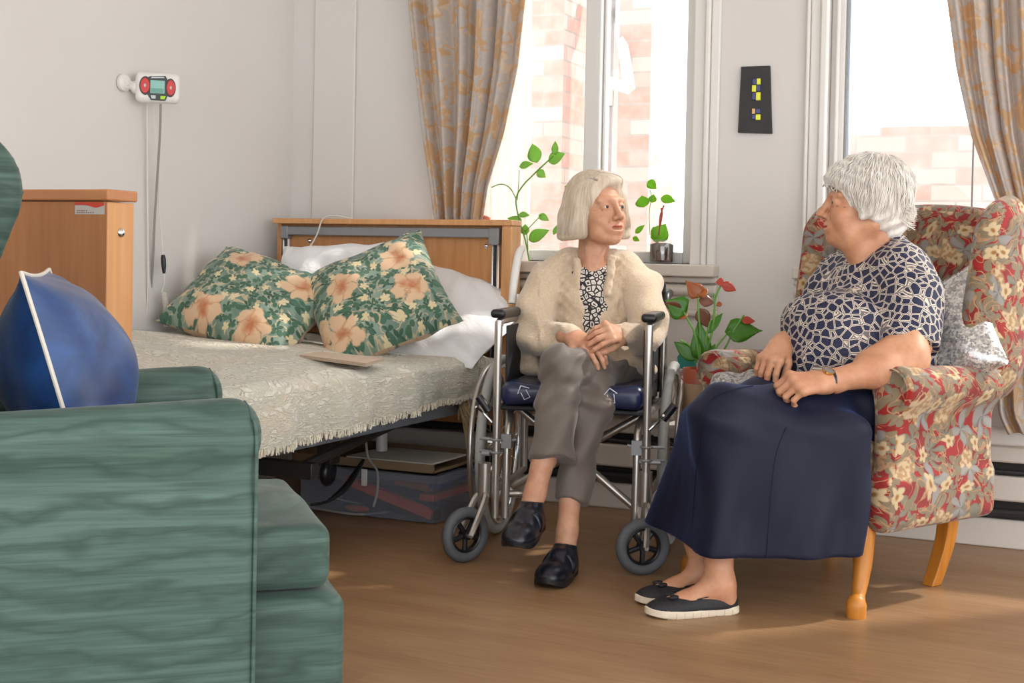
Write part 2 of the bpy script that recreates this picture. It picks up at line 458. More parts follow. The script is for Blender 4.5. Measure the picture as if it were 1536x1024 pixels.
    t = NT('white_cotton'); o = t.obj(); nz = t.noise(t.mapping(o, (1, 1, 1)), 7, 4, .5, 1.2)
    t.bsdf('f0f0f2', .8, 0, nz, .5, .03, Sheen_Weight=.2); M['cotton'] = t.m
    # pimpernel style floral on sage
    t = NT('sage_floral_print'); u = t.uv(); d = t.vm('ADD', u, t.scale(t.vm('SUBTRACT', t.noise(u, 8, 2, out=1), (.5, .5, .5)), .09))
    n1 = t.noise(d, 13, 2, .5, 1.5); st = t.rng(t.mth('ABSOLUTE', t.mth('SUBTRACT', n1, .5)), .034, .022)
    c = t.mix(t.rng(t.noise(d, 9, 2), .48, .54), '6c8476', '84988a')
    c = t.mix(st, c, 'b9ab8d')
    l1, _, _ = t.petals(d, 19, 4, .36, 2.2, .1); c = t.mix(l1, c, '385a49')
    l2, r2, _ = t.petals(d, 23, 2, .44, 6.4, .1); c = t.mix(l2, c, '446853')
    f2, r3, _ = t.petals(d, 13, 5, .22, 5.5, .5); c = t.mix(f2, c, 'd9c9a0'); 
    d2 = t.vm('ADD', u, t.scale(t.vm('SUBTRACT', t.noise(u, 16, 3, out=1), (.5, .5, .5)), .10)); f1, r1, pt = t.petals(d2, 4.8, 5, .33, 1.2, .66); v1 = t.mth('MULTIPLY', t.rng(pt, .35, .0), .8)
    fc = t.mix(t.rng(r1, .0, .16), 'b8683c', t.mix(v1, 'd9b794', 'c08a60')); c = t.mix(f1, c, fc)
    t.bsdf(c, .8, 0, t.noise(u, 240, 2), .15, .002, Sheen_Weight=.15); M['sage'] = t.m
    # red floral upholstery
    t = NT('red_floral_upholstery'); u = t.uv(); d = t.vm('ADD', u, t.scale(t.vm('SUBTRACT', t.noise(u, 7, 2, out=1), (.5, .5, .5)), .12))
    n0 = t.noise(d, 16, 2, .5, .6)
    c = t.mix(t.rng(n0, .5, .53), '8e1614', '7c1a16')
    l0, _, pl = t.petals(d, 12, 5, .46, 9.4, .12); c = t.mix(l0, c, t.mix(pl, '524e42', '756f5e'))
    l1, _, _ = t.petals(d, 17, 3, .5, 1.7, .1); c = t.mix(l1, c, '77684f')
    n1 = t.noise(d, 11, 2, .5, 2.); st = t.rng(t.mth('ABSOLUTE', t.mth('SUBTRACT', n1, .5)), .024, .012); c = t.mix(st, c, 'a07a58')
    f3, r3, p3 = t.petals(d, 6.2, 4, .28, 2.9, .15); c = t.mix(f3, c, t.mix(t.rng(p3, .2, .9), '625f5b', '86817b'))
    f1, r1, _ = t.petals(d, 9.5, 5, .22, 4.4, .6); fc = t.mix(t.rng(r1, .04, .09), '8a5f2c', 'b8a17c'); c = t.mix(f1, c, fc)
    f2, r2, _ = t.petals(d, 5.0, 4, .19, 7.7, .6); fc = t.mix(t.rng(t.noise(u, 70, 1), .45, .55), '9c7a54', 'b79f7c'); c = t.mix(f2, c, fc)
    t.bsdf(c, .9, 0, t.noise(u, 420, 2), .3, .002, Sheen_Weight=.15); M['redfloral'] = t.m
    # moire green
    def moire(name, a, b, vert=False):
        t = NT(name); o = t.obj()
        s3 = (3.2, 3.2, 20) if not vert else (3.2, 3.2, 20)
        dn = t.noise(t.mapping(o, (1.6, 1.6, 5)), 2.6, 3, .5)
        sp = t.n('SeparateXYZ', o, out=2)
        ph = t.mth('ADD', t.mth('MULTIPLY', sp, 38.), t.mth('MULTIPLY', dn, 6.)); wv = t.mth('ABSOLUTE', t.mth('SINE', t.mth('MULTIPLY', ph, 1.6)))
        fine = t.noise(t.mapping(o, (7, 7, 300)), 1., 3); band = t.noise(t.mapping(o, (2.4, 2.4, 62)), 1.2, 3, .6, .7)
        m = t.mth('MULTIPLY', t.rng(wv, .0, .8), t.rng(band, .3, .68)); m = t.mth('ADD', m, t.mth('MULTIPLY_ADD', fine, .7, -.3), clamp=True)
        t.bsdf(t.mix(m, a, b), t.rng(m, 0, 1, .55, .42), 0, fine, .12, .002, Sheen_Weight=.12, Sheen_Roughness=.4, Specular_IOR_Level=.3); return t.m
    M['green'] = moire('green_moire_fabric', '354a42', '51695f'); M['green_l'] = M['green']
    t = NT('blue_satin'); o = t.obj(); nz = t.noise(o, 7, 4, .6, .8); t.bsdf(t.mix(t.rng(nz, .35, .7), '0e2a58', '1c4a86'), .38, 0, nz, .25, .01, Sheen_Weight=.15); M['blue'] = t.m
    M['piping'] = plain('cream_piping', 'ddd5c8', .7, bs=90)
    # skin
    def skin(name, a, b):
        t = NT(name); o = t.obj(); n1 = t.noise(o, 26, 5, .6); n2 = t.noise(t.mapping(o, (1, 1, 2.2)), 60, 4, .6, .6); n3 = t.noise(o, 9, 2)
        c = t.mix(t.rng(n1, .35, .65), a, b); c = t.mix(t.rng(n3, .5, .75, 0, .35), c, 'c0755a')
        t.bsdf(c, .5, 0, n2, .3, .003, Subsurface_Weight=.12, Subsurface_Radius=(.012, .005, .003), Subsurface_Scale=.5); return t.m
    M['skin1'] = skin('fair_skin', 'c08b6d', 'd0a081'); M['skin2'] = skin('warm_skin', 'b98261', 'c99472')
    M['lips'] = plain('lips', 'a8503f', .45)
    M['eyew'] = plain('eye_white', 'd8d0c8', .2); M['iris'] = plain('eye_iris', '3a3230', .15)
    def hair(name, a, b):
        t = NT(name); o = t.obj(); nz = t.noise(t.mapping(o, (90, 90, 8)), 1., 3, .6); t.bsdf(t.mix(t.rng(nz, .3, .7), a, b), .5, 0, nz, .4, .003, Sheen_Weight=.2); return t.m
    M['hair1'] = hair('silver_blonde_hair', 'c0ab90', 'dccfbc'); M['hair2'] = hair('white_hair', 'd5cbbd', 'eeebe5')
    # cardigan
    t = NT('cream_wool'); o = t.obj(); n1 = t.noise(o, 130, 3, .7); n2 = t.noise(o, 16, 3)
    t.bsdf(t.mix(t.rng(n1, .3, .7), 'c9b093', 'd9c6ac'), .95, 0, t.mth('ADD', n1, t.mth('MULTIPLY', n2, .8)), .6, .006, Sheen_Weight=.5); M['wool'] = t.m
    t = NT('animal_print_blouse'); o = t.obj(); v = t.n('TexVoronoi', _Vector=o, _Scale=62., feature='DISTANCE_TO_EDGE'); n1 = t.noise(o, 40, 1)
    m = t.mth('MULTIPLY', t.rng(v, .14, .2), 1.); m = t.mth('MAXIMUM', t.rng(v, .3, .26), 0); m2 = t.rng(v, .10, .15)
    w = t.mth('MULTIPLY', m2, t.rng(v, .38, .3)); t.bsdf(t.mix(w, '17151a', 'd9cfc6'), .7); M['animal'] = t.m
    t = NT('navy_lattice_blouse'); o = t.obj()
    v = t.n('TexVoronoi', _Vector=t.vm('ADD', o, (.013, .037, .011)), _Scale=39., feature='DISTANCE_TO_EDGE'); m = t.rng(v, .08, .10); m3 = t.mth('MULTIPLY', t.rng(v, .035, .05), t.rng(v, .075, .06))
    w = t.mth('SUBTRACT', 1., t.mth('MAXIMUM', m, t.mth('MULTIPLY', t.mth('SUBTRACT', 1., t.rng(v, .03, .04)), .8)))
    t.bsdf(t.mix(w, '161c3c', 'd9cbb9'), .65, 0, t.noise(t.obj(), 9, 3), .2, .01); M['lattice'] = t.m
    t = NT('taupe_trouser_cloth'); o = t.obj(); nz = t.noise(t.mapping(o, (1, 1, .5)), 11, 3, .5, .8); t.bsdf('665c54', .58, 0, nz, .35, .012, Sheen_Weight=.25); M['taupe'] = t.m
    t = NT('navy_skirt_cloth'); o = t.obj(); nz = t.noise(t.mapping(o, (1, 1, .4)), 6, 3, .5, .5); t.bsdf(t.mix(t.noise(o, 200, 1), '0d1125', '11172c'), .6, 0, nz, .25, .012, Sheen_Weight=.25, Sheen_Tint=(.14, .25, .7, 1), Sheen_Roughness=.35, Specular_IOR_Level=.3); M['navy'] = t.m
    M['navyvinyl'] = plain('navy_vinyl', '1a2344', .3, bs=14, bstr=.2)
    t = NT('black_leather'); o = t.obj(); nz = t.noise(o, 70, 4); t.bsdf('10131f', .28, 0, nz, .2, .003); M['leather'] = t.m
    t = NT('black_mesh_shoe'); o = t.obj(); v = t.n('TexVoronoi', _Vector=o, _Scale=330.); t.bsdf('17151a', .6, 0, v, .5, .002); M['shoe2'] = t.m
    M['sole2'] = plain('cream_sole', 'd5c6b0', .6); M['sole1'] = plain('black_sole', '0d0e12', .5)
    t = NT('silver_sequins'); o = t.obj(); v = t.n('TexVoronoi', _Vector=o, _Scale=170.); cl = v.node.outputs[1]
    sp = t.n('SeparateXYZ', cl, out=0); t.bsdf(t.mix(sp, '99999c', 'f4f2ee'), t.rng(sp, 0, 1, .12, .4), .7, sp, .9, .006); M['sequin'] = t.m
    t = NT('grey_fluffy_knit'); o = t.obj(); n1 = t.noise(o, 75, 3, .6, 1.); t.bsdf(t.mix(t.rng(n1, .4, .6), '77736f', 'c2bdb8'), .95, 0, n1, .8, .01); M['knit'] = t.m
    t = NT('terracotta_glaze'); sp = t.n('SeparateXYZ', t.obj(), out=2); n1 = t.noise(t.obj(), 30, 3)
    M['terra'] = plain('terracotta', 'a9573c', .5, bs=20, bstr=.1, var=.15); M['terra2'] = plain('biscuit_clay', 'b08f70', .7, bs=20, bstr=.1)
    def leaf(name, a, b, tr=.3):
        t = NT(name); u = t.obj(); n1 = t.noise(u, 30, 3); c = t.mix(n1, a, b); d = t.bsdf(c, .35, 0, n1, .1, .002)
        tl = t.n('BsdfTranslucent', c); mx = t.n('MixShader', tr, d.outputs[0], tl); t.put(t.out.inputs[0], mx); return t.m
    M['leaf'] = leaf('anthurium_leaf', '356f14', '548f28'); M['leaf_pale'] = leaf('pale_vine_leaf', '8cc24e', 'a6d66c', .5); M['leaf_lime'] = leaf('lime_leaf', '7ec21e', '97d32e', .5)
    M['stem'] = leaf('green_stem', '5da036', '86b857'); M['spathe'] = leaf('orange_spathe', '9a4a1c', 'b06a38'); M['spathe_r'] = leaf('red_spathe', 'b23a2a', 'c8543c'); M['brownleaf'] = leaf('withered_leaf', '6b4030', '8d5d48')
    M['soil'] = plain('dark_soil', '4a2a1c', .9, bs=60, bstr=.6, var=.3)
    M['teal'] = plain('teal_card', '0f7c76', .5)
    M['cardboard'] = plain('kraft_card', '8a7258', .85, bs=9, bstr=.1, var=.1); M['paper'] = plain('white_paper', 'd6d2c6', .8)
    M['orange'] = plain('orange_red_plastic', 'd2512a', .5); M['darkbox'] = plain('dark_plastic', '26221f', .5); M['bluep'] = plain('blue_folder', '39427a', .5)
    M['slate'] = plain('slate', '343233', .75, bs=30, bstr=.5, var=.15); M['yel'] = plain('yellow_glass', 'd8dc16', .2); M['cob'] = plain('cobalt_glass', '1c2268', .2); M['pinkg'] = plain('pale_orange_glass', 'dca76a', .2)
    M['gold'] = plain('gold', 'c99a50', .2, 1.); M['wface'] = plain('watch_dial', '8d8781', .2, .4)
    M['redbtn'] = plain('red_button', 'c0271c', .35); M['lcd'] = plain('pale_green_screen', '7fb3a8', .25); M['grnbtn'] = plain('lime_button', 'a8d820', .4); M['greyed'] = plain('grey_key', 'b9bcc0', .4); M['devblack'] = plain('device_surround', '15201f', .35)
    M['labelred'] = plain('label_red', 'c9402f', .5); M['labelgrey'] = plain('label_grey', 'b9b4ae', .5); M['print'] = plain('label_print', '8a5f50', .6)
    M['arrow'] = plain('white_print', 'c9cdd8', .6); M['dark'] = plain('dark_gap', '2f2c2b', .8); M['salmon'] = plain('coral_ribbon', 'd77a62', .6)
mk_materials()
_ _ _
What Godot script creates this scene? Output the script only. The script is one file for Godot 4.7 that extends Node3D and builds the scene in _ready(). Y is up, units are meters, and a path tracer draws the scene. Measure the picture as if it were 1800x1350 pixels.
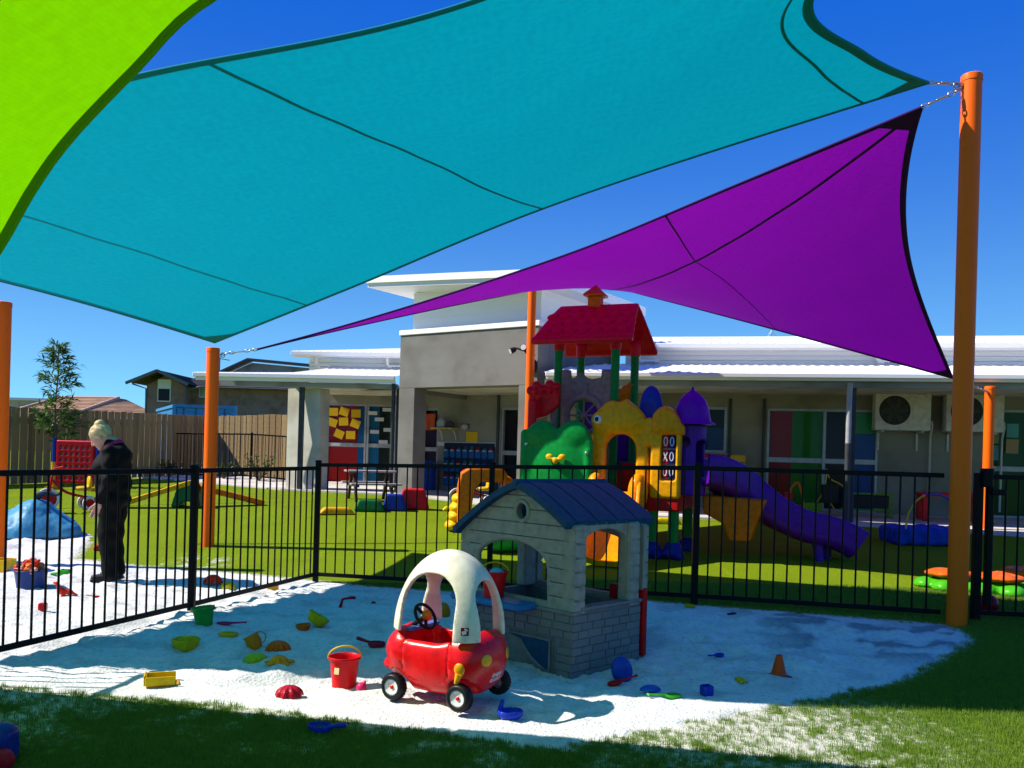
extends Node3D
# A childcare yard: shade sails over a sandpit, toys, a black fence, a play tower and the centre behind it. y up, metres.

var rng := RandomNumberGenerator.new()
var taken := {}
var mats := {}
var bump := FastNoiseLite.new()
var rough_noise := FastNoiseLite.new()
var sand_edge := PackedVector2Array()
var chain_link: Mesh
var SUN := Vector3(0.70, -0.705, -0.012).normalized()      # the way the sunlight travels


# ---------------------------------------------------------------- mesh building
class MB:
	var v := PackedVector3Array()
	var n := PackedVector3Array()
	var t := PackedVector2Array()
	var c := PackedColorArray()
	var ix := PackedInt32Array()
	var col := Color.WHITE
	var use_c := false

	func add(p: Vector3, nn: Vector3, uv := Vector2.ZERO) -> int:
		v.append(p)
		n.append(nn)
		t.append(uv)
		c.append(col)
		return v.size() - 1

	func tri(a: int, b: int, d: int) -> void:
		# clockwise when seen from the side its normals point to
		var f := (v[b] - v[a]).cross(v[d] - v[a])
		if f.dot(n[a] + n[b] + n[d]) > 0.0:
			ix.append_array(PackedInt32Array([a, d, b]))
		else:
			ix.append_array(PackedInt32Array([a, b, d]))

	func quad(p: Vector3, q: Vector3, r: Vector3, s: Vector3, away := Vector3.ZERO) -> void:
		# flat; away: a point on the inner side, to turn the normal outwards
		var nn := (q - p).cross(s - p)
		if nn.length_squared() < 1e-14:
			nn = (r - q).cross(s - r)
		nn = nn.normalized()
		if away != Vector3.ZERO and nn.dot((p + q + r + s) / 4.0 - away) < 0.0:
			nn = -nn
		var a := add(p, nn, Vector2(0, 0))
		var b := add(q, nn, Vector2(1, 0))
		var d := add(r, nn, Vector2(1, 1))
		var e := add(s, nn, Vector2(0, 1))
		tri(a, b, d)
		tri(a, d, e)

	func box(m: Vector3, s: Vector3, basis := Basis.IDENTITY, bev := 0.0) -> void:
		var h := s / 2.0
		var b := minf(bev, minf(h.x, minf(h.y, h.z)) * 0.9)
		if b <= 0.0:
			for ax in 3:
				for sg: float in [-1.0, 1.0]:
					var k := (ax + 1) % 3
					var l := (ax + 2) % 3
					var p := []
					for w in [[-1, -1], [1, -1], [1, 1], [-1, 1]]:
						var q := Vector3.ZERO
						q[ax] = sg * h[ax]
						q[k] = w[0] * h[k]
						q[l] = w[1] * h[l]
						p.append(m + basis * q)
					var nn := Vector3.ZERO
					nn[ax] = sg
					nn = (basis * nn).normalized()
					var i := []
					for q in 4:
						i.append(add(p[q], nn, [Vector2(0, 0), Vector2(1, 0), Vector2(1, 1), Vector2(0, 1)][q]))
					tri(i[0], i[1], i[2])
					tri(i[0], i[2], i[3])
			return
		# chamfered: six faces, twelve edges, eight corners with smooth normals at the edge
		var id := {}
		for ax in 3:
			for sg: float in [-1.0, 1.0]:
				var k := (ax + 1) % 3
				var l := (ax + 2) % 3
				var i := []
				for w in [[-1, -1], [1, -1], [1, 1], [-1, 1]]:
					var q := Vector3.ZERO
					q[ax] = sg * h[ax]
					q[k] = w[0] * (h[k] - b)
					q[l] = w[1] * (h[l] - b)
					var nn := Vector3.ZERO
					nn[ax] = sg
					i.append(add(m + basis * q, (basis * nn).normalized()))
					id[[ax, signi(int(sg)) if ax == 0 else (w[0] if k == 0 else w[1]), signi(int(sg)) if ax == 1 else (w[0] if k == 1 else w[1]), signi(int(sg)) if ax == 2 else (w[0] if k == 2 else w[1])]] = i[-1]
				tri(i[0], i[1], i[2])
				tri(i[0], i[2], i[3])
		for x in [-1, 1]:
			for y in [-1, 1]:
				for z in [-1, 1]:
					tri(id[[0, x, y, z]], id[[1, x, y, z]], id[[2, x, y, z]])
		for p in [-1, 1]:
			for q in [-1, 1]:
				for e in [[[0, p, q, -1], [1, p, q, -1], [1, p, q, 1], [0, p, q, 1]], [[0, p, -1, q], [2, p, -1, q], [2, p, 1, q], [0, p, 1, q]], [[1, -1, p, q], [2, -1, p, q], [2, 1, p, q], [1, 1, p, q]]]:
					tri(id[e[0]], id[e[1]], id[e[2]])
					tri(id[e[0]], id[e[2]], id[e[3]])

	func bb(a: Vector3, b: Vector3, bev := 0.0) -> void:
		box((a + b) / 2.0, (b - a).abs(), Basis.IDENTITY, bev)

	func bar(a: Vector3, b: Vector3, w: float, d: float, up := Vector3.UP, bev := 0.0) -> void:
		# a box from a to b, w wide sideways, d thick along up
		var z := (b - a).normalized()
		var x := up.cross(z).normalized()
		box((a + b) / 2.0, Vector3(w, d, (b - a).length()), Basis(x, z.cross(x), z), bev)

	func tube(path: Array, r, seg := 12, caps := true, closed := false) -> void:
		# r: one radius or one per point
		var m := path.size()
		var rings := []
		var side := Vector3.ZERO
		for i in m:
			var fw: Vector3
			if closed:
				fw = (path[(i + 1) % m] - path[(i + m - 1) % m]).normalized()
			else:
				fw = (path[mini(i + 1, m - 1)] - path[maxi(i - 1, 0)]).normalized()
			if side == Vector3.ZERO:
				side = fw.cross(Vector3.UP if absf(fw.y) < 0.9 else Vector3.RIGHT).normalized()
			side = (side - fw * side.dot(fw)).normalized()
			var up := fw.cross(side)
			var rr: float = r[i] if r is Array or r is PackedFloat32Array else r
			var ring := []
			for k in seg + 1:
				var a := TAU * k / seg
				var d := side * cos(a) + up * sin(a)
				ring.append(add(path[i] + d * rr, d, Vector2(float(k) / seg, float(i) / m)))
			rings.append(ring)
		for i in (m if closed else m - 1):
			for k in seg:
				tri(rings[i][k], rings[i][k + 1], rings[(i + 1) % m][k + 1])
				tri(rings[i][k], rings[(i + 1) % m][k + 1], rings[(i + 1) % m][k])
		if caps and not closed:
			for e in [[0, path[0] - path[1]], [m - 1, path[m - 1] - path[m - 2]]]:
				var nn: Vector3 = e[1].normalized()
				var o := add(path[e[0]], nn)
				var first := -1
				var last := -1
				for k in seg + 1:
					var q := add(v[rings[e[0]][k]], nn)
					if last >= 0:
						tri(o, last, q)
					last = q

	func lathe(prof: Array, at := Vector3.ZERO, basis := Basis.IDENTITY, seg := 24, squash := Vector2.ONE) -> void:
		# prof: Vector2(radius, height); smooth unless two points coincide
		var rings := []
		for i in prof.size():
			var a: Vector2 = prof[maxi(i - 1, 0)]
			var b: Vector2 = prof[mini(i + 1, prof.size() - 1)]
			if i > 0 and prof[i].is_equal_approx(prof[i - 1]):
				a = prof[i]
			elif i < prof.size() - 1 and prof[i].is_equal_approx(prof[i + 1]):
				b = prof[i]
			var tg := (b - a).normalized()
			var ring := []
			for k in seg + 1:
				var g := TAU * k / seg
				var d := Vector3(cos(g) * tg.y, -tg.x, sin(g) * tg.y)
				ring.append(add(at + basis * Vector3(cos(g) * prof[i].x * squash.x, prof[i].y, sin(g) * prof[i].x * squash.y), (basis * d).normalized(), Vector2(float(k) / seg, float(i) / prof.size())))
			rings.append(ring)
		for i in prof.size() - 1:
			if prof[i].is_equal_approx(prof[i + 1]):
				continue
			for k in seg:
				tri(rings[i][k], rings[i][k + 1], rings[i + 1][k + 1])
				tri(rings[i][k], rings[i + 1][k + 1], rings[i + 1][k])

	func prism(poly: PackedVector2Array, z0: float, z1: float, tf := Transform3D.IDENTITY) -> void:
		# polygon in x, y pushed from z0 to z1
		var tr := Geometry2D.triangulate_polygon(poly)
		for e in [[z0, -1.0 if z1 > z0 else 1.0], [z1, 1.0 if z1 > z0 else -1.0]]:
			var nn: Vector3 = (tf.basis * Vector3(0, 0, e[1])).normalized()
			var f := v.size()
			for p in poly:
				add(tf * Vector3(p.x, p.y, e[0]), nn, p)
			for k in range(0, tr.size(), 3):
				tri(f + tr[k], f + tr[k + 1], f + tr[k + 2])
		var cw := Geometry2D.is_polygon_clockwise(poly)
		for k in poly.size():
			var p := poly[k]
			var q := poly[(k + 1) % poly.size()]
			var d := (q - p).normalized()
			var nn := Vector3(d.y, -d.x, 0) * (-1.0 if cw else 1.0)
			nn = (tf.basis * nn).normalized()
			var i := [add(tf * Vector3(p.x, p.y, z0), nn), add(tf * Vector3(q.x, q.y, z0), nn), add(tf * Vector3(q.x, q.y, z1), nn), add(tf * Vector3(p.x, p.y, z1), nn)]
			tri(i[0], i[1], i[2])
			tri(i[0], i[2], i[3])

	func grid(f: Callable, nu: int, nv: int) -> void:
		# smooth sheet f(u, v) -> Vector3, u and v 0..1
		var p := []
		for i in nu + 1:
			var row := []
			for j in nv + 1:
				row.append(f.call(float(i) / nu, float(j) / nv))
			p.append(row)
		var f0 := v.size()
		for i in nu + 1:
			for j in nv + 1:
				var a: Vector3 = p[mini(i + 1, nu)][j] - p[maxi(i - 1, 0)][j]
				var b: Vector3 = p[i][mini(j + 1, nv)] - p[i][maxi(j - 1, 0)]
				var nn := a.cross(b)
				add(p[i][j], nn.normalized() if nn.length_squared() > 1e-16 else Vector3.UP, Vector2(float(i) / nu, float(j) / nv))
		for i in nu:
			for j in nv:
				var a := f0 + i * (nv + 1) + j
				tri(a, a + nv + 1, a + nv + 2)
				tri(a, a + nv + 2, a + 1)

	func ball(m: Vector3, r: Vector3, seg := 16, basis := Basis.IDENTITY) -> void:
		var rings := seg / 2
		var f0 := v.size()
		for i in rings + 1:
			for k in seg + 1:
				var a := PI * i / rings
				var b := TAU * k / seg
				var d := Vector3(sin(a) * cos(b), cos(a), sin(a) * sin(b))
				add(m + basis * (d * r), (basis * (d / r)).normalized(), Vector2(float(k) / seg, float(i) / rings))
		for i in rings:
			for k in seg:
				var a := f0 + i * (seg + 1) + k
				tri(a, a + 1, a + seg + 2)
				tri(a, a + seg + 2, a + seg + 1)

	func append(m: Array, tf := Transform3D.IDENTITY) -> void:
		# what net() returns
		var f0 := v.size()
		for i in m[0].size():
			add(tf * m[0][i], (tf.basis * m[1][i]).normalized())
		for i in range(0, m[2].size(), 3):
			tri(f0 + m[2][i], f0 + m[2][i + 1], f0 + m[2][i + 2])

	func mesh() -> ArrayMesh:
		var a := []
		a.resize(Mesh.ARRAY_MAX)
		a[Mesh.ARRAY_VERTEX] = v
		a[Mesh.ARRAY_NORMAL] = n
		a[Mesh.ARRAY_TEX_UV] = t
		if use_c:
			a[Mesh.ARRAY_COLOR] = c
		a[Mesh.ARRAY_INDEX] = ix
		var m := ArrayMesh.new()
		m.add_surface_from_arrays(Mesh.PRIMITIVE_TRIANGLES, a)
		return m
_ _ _
[SET TASK]: State the number of lines in the records that contain the string "this", and nothing more.

[THE REPLY]: 2